Director wants to stick with protocol; Madison's mayor says its too many questions
911 dispatch debate: Safe or slow?
Dane County Dispatch Center

There’s some math that goes into dispatching emergency crews after someone dials 911 and reaches a Dane County dispatcher.

John Dejung, 911 dispatch center director, said any caller is asked a minimum of seven questions so dispatch knows what to tell first responders.

Dejung said it takes an average of two to two and a half minutes from the time someone picks up an emergency call to the time crews are told to respond to a situation.

“The fact is we do need to take the time to ask the right questions to make sure the responders are safe and the callers are safe and we have an effective response going on,” Dejung said.

Dane County’s 911 Dispatch Center is one of seven dispatch centers in the world with triple accreditation from the International Academies Of Emergency Dispatch. Dejung said that means operators are trained to ask certain questions in a certain order to make sure the response goes smoothly.

“It’s the most established. We think they bring the most rigor to the research behind the questions and how they’re asked and what order,” Dejung said.

Dejung said there is an opportunity for call takers to skip over some steps and get first responders on their way.

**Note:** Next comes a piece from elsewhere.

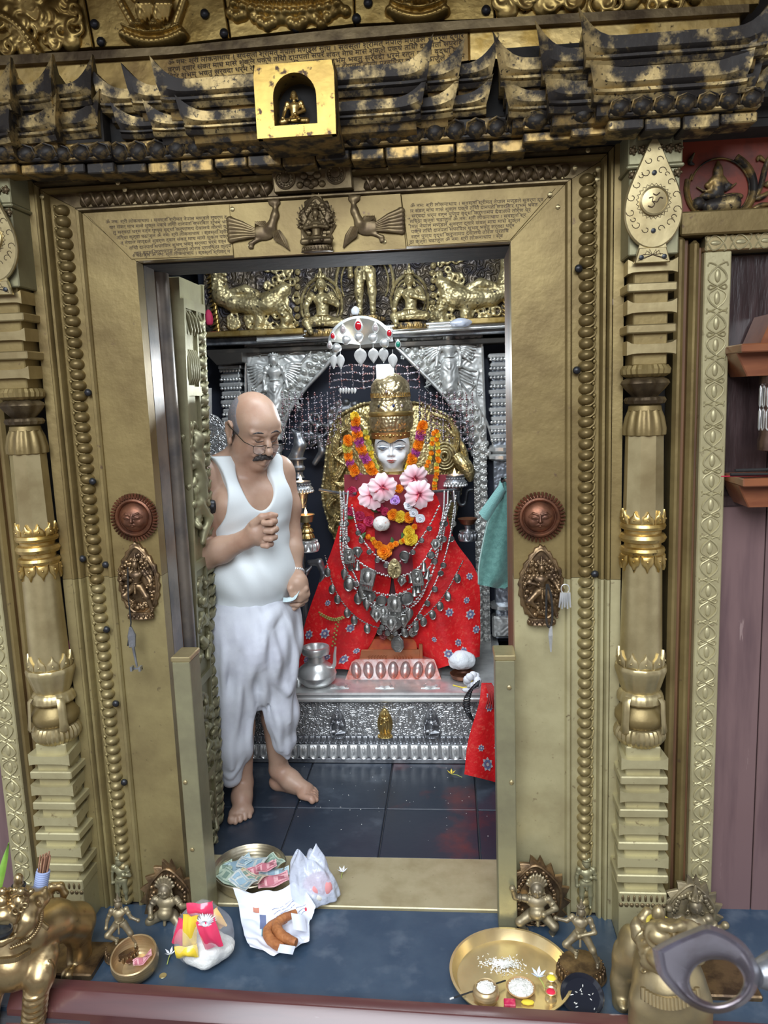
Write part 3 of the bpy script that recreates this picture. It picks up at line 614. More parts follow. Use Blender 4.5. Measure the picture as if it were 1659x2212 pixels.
# ================================================================ side doors
m_wood_dk = M('dark_varnished_wood', (.028, .016, .016), 0, .3, (.05, .03, .03), 30, stretch=(1, 1, .15), coat=.3, bump=('noise', 60, .5, .006))
for sx in (1, -1):
    X = lambda a: XC+sx*(a-XC)
    def bx_(mb, a, b, y0, y1, z0, z1, c=.003): return mb.box(min(X(a), X(b)), max(X(a), X(b)), y0, y1, z0, z1, c)
    fr = T('door_%d' % (2 if sx > 0 else 3), 'side door with brass frame and plain maroon boards at the %s of the front' % ('right' if sx > 0 else 'left'), None, (X(.8), .0, 0), kind='structure')
    m1 = m_brass
    obj('frame_ridge', bx_(MB(), .603, .628, -.03, .05, .0, 1.985, .009), m1, fr); obj('frame_ridge', bx_(MB(), .644, .668, -.02, .05, 0, 1.975, .009), m1, fr)
    obj('frame_groove', bx_(MB(), .628, .644, .0, .05, 0, 1.98), m_wood_brown, fr); obj('frame_groove', bx_(MB(), .668, .682, .01, .05, 0, 1.96), m_wood_brown, fr)
    obj('vine_strip', bx_(MB(), .682, .752, -.012, .05, 0, 1.945, .003), m_brass_pale, fr)
    obj('head_board', bx_(MB(), .612, 1.3, -.035, .05, 1.985, 2.045, .004), m_brass, fr); obj('head_vine_strip', bx_(MB(), .682, 1.3, -.016, .05, 1.945, 1.985, .003), m_brass_plain, fr)
    obj('head_ridge', bx_(MB(), .65, 1.3, -.025, .05, 1.99, 2.01, .005), m_brass, fr)
    # chased vine of paired buds down the strip
    vb = MB()
    for s2 in (-1, 1):
        vb.tube(bez([(0, 0, -.026), (s2*.021, -.001, -.012), (s2*.017, -.002, .006), (0, -.001, .022)], 8), .0022, 5); vb.tube(bez([(s2*.004, -.001, .024), (s2*.02, -.001, .03), (s2*.024, -.001, .022)], 5), .002, 4); vb.tube(bez([(s2*.004, -.001, -.028), (s2*.018, -.001, -.034), (s2*.022, -.001, -.026)], 5), .002, 4)
    vb.ball((0, 0, -.002), (.0075, .004, .016), 8, 6); vm = mk('vine_bud', vb.v, vb.f, 60)
    for k in range(30): link('vine_bud', vm, m_brass_pale, fr, (X(.717), -.0125, .10+k*.0615), rot=(0, 0 if k % 2 else pi, 0), scale=1.08)
    for k in range(7): link('vine_bud', vm, m_brass_pale, fr, (X(.71+k*.064), -.0165, 1.965), rot=(0, pi/2, 0), scale=.85)
    for k in range(5): obj('door_board', bx_(MB(), .756+k*.13, .883+k*.13, .03, .052, 0, 1.27, .002), m_wood_red, fr); obj('upper_panel', bx_(MB(), .756+k*.13, .884+k*.13, .042, .056, 1.27, 1.94, .002), m_wood_dk, fr)
    obj('mid_rail', bx_(MB(), .752, 1.4, .022, .052, 1.255, 1.285, .003), m_wood_dk, fr)
# red lacquer panel over the right door, with gilt deity on a lion and leafy scroll
pr = obj('trim_4', MB().box(.60, 1.35, .0, .052, 2.045, 2.36, .002), m_redpanel, kind='structure', label='red lacquer panel above the right side door')
obj('trim_5', MB().box(-2.1, -1.3, .0, .052, 2.045, 2.36, .002), m_redpanel, kind='structure', label='red lacquer panel above the left side door')
c = P(1562, 405, -.004)
rd = T('roundel_relief', 'gilt relief of a seated deity on a lion inside a ring on red lacquer', 'relief', c)
s1 = S(); A = lambda x, y: P(x, y, -.006)
s1.chain([A(1551, 350), A(1551, 362)], [.004, .009], .006).ell(A(1551, 372), (.013, .010, .017), .006).ell(A(1550, 410), (.017, .013, .025), .012).ell(A(1550, 390), (.022, .01, .012), .01)
s1.chain([A(1543, 388), A(1528, 400), A(1535, 408)], [.007, .006, .005], .005).chain([A(1560, 388), A(1576, 402), A(1568, 408)], [.007, .006, .005], .005).ell(A(1582, 425), (.028, .012, .010), .008).ell(A(1530, 423), (.022, .012, .010), .008)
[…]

He said if there is a life-or-death situation coming in or if there is a risk of significant property loss, operators are allowed to get some information as authorities are en route.

“Then we’ll send (crews) at that point and continue to ask the rest of the questions as the dispatcher is engaged to call out responders,” Dejung said.

Madison Mayor Paul Soglin said he doesn’t see why dispatchers can’t get crews moving while collecting information.

“We can’t have these kinds of response times. It’s unacceptable,” Soglin said.

Soglin said it shouldn’t take more than a minute to send first responders to a scene. He said he has additional frustrations with technology at the call center, and he expects more pressure from police, firefighters and the public in the future.

Soglin said if the issues are not addressed, he will consider creating a separate 911 center just for calls in Madison.

“I think the notion of creating our own dispatch and going back to the city’s own dispatch is an option to be considered, but only if the current county system can’t be fixed,” Soglin said. “That’s our first commitment. Get it fixed. But it has been a frustrating six months.”

“I’m very confident it would be expensive for the taxpayer to duplicate that service right here,” Dejung said.

In addition, Dejung said having two call centers handling emergencies in such a small area could complicate response.

“I’m confident that the protocols we’re using are the best,” Dejung said.